Hail: Ertz caps bounce-back drive

After going up 28-0, the Commanders let the Titans nibble away at their deficit until it was 28-13 after Nick Folk’s 44-yard field goal with 3:40 left in the third quarter. But the Commanders drive that followed resembled their unstoppable first-quarter marches, and Zach Ertz capped things off with a four-yard touchdown catch, his second grab of the drive. The Northwest Stadium crowd that had gotten somewhat quiet sprung back to life with the 35-13 lead, and the Commanders closed things out from there.

It was Ertz’s third straight game with a touchdown catch, the first time he has had that long of a streak since catching a touchdown pass in four straight in 2017. Ertz also became just the sixth NFL tight end with at least 750 career catches and 50 touchdown grabs (he joined Tony Gonzalez, Jason Witten, Travis Kelce, Antonio Gates and Shannon Sharpe), and he’s now No. 10 all-time in career receiving yards by a tight end.

Fail: The place kicking

Place kicking continued to be a worrying aspect of the Commanders’ special teams — Zane Gonzalez missed field goals of 46 and 52 yards, both of them wide right. Washington placed usual starter Austin Seibert on injured reserve after the Week 12 loss to the Dallas Cowboys, one in which he missed an extra point that would have tied the score late in the game. With Seibert unable to return until at least the regular season finale, the Commanders signed Gonzalez to the active roster Monday.

Hail: The rushing game

The Commanders entered with some worries at running back with Robinson nursing an ankle injury and Austin Ekeler on injured reserve. Those worries proved unfounded: Washington ran for a season-high 267 yards — its most since a 2012 game against the Cowboys — and both Robinson (103 yards, one touchdown) and Chris Rodriguez (94 yards, one touchdown) were hard to stop. Rodriguez’s performance was especially nice to see, considering that he was cut last weekend and only re-signed to the active roster Tuesday.

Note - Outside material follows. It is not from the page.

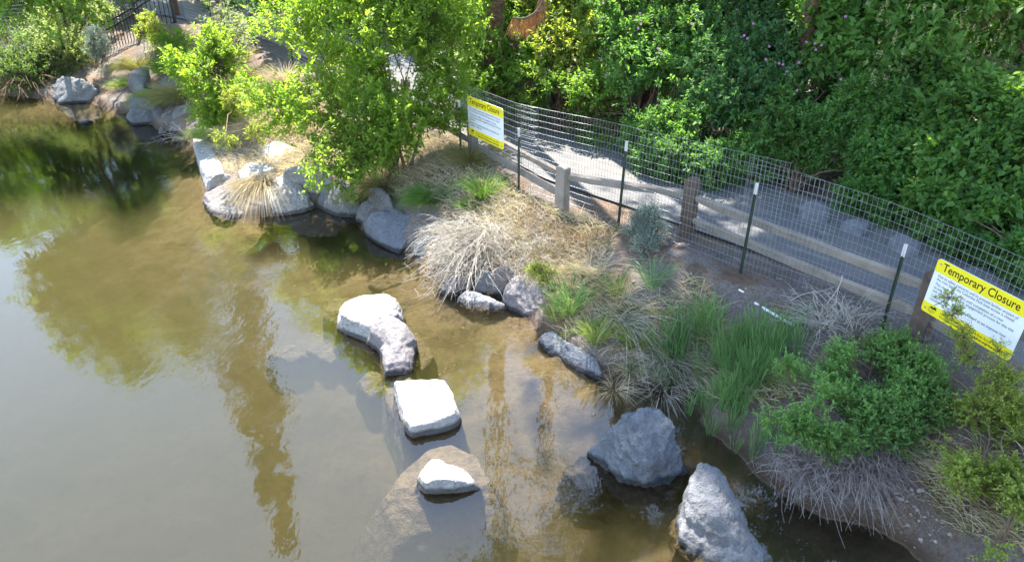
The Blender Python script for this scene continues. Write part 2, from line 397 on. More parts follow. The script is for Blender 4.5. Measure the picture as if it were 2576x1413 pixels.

Fail: The Kingsbury second-half narrative

At least for one game, the notion that Commanders offensive coordinator Kliff Kingsbury tends to fall apart in the second half of a season was put on the back burner. The Washington offense hummed along nicely, with Jayden Daniels completing 25 of 30 passes, three of them for touchdowns, and McLaurin catching the ball all eight times he was targeted. The Commanders matched a season high with 42 points and finally get a break with their Week 14 bye.